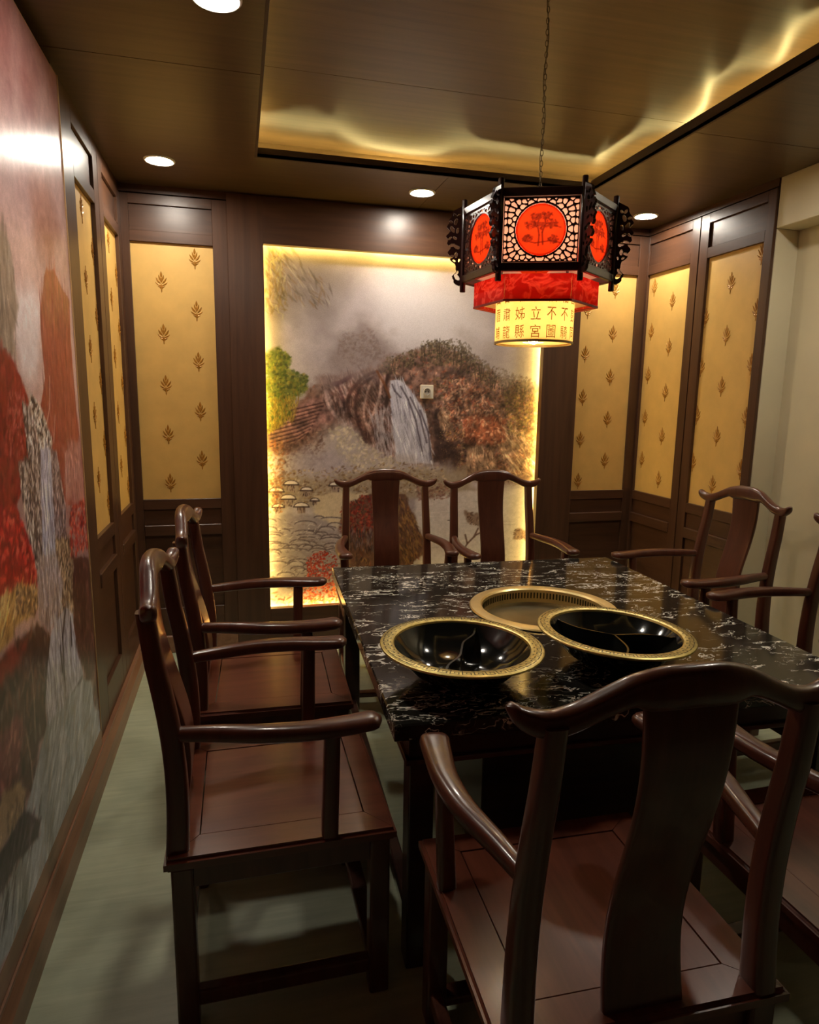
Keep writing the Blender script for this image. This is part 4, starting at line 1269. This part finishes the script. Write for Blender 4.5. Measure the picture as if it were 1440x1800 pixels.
# fretwork with a round opening
SIDE = RS - 0.022
HGT = BZ1 - BZ0 - 0.050
cell = 0.0024
nw, nh = int(SIDE / cell), int(HGT / cell)
gx, gz = np.meshgrid((np.arange(nw) + .5) * cell - nw * cell / 2, (np.arange(nh) + .5) * cell - nh * cell / 2)
rr = np.random.default_rng(21)
seeds = []
while len(seeds) < 27:
    x, z = rr.uniform(0, SIDE / 2), rr.uniform(0, HGT / 2)
    if math.hypot(x, z) < .094: continue
    if all(math.hypot(x - a, z - b) > .0165 for a, b in seeds) or len(seeds) > 24: seeds.append((x, z))
    if rr.random() < .0005: break
ax_, az_ = np.abs(gx), np.abs(gz)
ds = np.sort(np.stack([np.hypot(ax_ - a, az_ - b) for a, b in seeds]), 0)
rad = np.hypot(gx, gz)
RD = 0.086
mask = ((ds[1] - ds[0]) < 0.0055) | (rad < RD + .007) | (ax_ > nw * cell / 2 - .006) | (az_ > nh * cell / 2 - .006)
mask &= rad > RD
FRET = mask_mesh('fret_panel', mask, cell, 0.008, (-nw * cell / 2, -nh * cell / 2))
FRET.materials.append(lw)
# backing paper with a round hole
bm = bmesh.new()
n = 64
RI = RD - .008
i_ = [bm.verts.new((RI * math.cos(2 * PI * k / n), 0, RI * math.sin(2 * PI * k / n))) for k in range(n)]
def rectp(a):
    dx, dz = math.cos(a), math.sin(a)
    t_ = min((SIDE / 2) / max(abs(dx), 1e-6), (HGT / 2) / max(abs(dz), 1e-6))
    return dx * t_, dz * t_
o_ = [bm.verts.new((rectp(2 * PI * k / n)[0], 0, rectp(2 * PI * k / n)[1])) for k in range(n)]
for k in range(n):
    bm.faces.new((i_[k], i_[(k + 1) % n], o_[(k + 1) % n], o_[k]))
BACKP = bm_mesh(bm, 'backing_paper'); BACKP.materials.append(M['pink_paper'])
# painted disc
def disc_mesh():
    cv = Canvas(-RD, RD, -RD, RD, 0.0022)
    cv.c[:] = (226, 62, 22)
    k = np.clip(fbm(cv.U * 30, cv.V * 30, 3, 7) - .35, 0, 1)[..., None] * 1.4
    cv.c = cv.c * (1 - k * .35) + np.array([198, 40, 16]) * k * .35
    q = RD / 100
    S_ = lambda *p: [(a * q, b * q) for a, b in p]
    dkc = [(128, 34, 16), (150, 44, 20), (104, 26, 14)]
    for ln, wd in ((((-8, -60), (-6, -20), (-14, 20), (-4, 60)), 3.5), (((10, -55), (6, -10), (18, 25), (12, 60)), 3.5), (((-14, 10), (-40, 22), (-60, 14)), 2), (((14, 14), (44, 16), (80, 8)), 2), (((-70, -40), (-20, -50), (40, -42), (78, -50)), 2.5)):
        cv.line(S_(*ln), dkc[2], wd * q, .8)
    for cx, cy, rr_ in ((-40, 20, 26), (42, 22, 26), (-20, 50, 22), (22, 56, 22), (0, 16, 18), (-50, -32, 22), (52, -36, 22)):
        cv.strokes(S_(*[(cx + rr_ * math.cos(a), cy + rr_ * .7 * math.sin(a)) for a in np.linspace(0, 6.2, 10)]), 46, dkc, 8 * q, 4.5 * q, .4, .9, .6, int(cx + 99))
    co = np.stack([cv.U.ravel(), np.zeros(cv.nu * cv.nv), cv.V.ravel()], 1)
    me = cv.mesh('picture_disc', lambda u, v: np.stack([u, np.zeros_like(u), v], 1), 1.0)
    b = bmesh.new(); b.from_mesh(me)
    bmesh.ops.delete(b, geom=[v for v in b.verts if math.hypot(v.co.x, v.co.z) > RD + .0012], context='VERTS')
    b.to_mesh(me); b.free()
    return me
DISC = disc_mesh(); DISC.materials.append(M['disc_paper'])
# carved corner bracket: a cloud-and-dragon outline with pierced holes, lying in local XZ, x outward
bw, bh, bc = 0.080, 0.330, 0.0026
BSC = 0.90
nx_, nz_ = int(bw / bc), int(bh / bc)
BX, BZ = np.meshgrid((np.arange(nx_) + .5) * bc, (np.arange(nz_) + .5) * bc)
env = np.interp(BZ[:, 0], [0, .015, .03, .05, .075, .10, .13, .155, .18, .20, .225, .25, .275, .295, .31, .33], [.010, .030, .038, .030, .018, .040, .058, .050, .060, .066, .054, .064, .050, .046, .030, .0])
bmk = BX < (env[:, None] + 0.004 * np.sin(BZ * 190))
for hx, hz, hr in ((.022, .128, .007), (.040, .122, .006), (.020, .160, .008), (.040, .168, .007), (.050, .196, .007), (.028, .196, .008), (.018, .226, .007), (.040, .232, .008), (.026, .262, .008), (.046, .262, .005), (.014, .288, .005), (.030, .288, .006), (.017, .036, .009), (.016, .054, .007), (.010, .105, .004), (.030, .105, .004)):
    ta_ = hx * 90 + hz * 70
    dx_, dz_ = (BX - hx) * math.cos(ta_) + (BZ - hz) * math.sin(ta_), -(BX - hx) * math.sin(ta_) + (BZ - hz) * math.cos(ta_)
    bmk &= np.hypot(dx_ / 1.45, dz_ / .72) > hr * (.75 + .5 * abs(math.sin(hz * 400)))
bmk |= BX < .003
BRK = mask_mesh('corner_bracket', bmk, bc, 0.012, (0.0, 0.0)); BRK.materials.append(lw)
POST = bm_mesh(sweep_bm([((0, 0, z), (r_, 0, 0), (0, r_, 0)) for z, r_ in ((BZ0 - .036, .0085), (BZ0 - .034, .0100), (BZ1 + .034, .0100), (BZ1 + .036, .0085))], 12, 3), 'corner_post', True, 40); POST.materials.append(lw)
RAILT = bm_mesh(box_bm(-RS / 2 + .008, RS / 2 - .008, -.010, .010, -.014, .014, .003), 'frame_rail'); RAILT.materials.append(lw)
SR, SZ0, SZ1 = 0.236, lz(1.857), BZ0 - .004
sap = SR * math.cos(PI / 6)
SKIRT = bm_mesh(box_bm(-SR / 2 + .001, SR / 2 - .001, -.0012, .0012, SZ0, SZ1), 'skirt_panel'); SKIRT.materials.append(M['red_cloth'])
SKE = bm_mesh(box_bm(-SR / 2, SR / 2, -.003, .003, -.004, .004, .001), 'skirt_edge'); SKE.materials.append(plain('dark red binding', (0.30, 0.016, 0.016, 1), .5))
for k in range(6):
    a = k * PI / 3
    # local -Y is the outward direction of side 0
    Rz = Matrix.Rotation(a, 4, 'Z')
    def put(o, x, y, z, rz=0.0, par=None):
        o.location = Rz @ Vector((x, y, z)); o.rotation_euler = (0, 0, a + rz)
    p = link('fret_panel', FRET, None, lan); put(p, 0, -AP + .002, (BZ0 + BZ1) / 2)
    d = link('picture_disc', DISC, None, p); d.location = (0, 0.002, 0)
    d = link('backing_paper', BACKP, None, p); d.location = (0, 0.0055, 0)
    for z in (BZ0 + .011, BZ1 - .011):
        p = link('frame_rail', RAILT, None, lan); put(p, 0, -AP, z)
    p = link('corner_post', POST, None, lan); put(p, RS / 2, -AP, 0)
    p = link('corner_bracket', BRK, None, lan); put(p, RS / 2 * 1.03, -AP * 1.03, BZ0 - .012, -PI / 3); p.scale = (BSC, BSC, BSC)
    p = link('skirt_panel', SKIRT, None, lan); put(p, 0, -sap, 0)
    q = link('skirt_edge', SKE, None, p); q.location = (0, 0, SZ0 + .003)
def hexring(r0, r1, z0, z1, r2=None):
    bm = bmesh.new()
    n = 48
    def hexr(R_, a):
        f = (a + PI / 2 + PI / 6) % (PI / 3) - PI / 6
        return R_ * math.cos(PI / 6) / math.cos(f)
    vs_ = []
    for (R_, z, hx) in ((r1, z0, True), (r0, z0, False), (r0, z1, False), (r1, z1, True)):
        vs_.append([bm.verts.new(((hexr(R_, 2 * PI * i / n) if hx else R_) * math.cos(2 * PI * i / n), (hexr(R_, 2 * PI * i / n) if hx else R_) * math.sin(2 * PI * i / n), z)) for i in range(n)])
    for A_, B_ in list(zip(vs_, vs_[1:])) + [(vs_[-1], vs_[0])]:
        for i in range(n): bm.faces.new((A_[i], A_[(i + 1) % n], B_[(i + 1) % n], B_[i]))
    return bm
DR = 0.150
link('skirt_underside', bm_mesh(hexring(DR + .002, SR - .012, SZ0 + .014, SZ0 + .017), 'skirt_underside'), M['white_paper'], lan)
link('top_plate', bm_mesh(hexring(.09, RS - .03, BZ1 - .004, BZ1 + .004), 'top_plate'), lw, lan)
dz0, dz1 = -0.045, SZ1
drum = link('drum_shade', bm_mesh(lathe_bm([(DR, dz0), (DR, dz1), (DR - .0015, dz1), (DR - .0015, dz0)], 64, True), 'drum_shade', True, 40), M['drum_paper'], lan)
link('drum_hoop', bm_mesh(lathe_bm([(DR - .005, dz0 - .002), (DR + .002, dz0 - .002), (DR + .002, dz0 + .006), (DR - .005, dz0 + .006)], 64, True), 'drum_hoop', True, 40), plain('brass hoop', (0.42, 0.30, 0.10, 1), .4, .3), drum)
link('drum_bottom', bm_mesh(lathe_bm([(0.040, dz0 + .006), (DR - .002, dz0 + .006), (DR - .002, dz0 + .008), (0.040, dz0 + .008)], 48, True), 'drum_bottom'), M['drum_paper'], drum)
# seal-script writing round the drum: columns of characters
rows = ['日甘中人福福昌王', '眉肅姊立不不彭由', '輔龍縣宮圖騎同宜']
tc = bpy.data.curves.new('glyphs', 'FONT')
tc.align_x = 'CENTER'; tc.align_y = 'CENTER'; tc.resolution_u = 2
tob = bpy.data.objects.new('glyphs', tc); COL.objects.link(tob)
GL = {}
for ri, row in enumerate(rows):
    for ci in range(16):
        if row[ci % 8] not in GL:
            tc.body = row[ci % 8]
            bpy.context.view_layer.update()
            GL[row[ci % 8]] = bpy.data.meshes.new_from_object(tob.evaluated_get(bpy.context.evaluated_depsgraph_get()))
        me_ = GL[row[ci % 8]]
        if len(me_.vertices):
            co = np.empty(len(me_.vertices) * 3); me_.vertices.foreach_get('co', co); co = co.reshape(-1, 3)
            lo, hi = co.min(0), co.max(0)
            sc = np.array([0.036, 0.046]) / np.maximum(hi[:2] - lo[:2], 1e-3)
            sc = np.minimum(sc, 0.2)
            a0 = -PI / 2 + (ci - 3) * 2 * PI / 16
            zc = (-0.010, 0.054, 0.118)[2 - ri]
            gb = bmesh.new()
            vmap = []
            for c_ in co:
                x = (c_[0] - (lo[0] + hi[0]) / 2) * sc[0]; z = (c_[1] - (lo[1] + hi[1]) / 2) * sc[1] + zc
                a = a0 + x / DR
                vmap.append(gb.verts.new(((DR + .0008) * math.cos(a), (DR + .0008) * math.sin(a), z)))
            for pl in me_.polygons:
                try: gb.faces.new([vmap[i] for i in pl.vertices])
                except ValueError: pass
            gm = bpy.data.meshes.new('seal_character'); gb.to_mesh(gm); gb.free()
            link('seal_character', gm, M['glyph'], drum)
bpy.data.objects.remove(tob); bpy.data.curves.remove(tc)
for me_ in GL.values(): bpy.data.meshes.remove(me_)
# bulb, hook, chain and cord
bl = link('bulb', bm_mesh(lathe_bm([(0.0, -.004), (0.012, -.002), (0.020, .008), (0.022, .022), (0.016, .040), (0.0, .044)], 24), 'bulb', True), M['bulb'], lan)
bl.location = (0, 0, dz0 + .004)
box('hanger_bar', -AP + .01, AP - .01, -.008, .008, BZ1 + .002, BZ1 + .014, lw, lan, .002)
link('hook', bm_mesh(lathe_bm([(0.0, BZ1 + .012), (0.014, BZ1 + .012), (0.014, BZ1 + .040), (0.006, BZ1 + .048), (0, BZ1 + .048)], 16), 'hook', True, 40), lw, lan)
bm = bmesh.new()
zz = BZ1 + .046; ztop = (ZU - 1.793) / 0.86; k = 0
while zz < ztop:
    pts = []
    for i in range(12):
        a = 2 * PI * i / 12
        pts.append(Vector((.0050 * math.cos(a), 0, .0115 * math.sin(a))))
    Rk = Matrix.Rotation(k * PI / 2, 3, 'Z')
    for i in range(12):
        p0, p1 = Rk @ pts[i] + Vector((0, 0, zz)), Rk @ pts[(i + 1) % 12] + Vector((0, 0, zz))
        d = (p1 - p0); sd = Rk @ Vector((0, .0013, 0)); up_ = d.cross(sd).normalized() * .0013
        A_ = [bm.verts.new(p0 + v) for v in (sd, up_, -sd, -up_)]; B_ = [bm.verts.new(p1 + v) for v in (sd, up_, -sd, -up_)]
        for j in range(4): bm.faces.new((A_[j], A_[(j + 1) % 4], B_[(j + 1) % 4], B_[j]))
    zz += .0185; k += 1
o = link('chain', bm_mesh(bm, 'chain'), M['steel'], lan); o['kind'] = 'stuff'
sec = []
for i in range(60):
    t_ = i / 59; z = BZ1 + .03 + t_ * (ztop - BZ1 - .03); a = t_ * 16
    sec.append(((.006 * math.cos(a), .006 * math.sin(a), z), (.0017, 0, 0), (0, .0017, 0)))
link('cord', bm_mesh(sweep_bm(sec, 6), 'cord', True), M['steel'], lan)
def point(name, loc, watts, col, r):
    ld = bpy.data.lights.new(name, 'POINT'); ld.energy = watts; ld.color = col; ld.shadow_soft_size = r
    o = bpy.data.objects.new(name, ld); COL.objects.link(o); o.parent = lan; o.location = loc
    return o
point('upper_bulb_light', (0, 0, (BZ0 + BZ1) / 2), BOX_LAMP, (1.0, 0.80, 0.58), .03)
point('drum_bulb_light', (0, 0, 0.045), DRUM_LAMP, (1.0, 0.82, 0.58), .02)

### What you have to do
Find the lines above that contain the word "script" and collect them.

### Exercise result
Keep writing the Blender script for this image. This is part 4, starting at line 1269. This part finishes the script. Write for Blender 4.5. Measure the picture as if it were 1440x1800 pixels.
# seal-script writing round the drum: columns of characters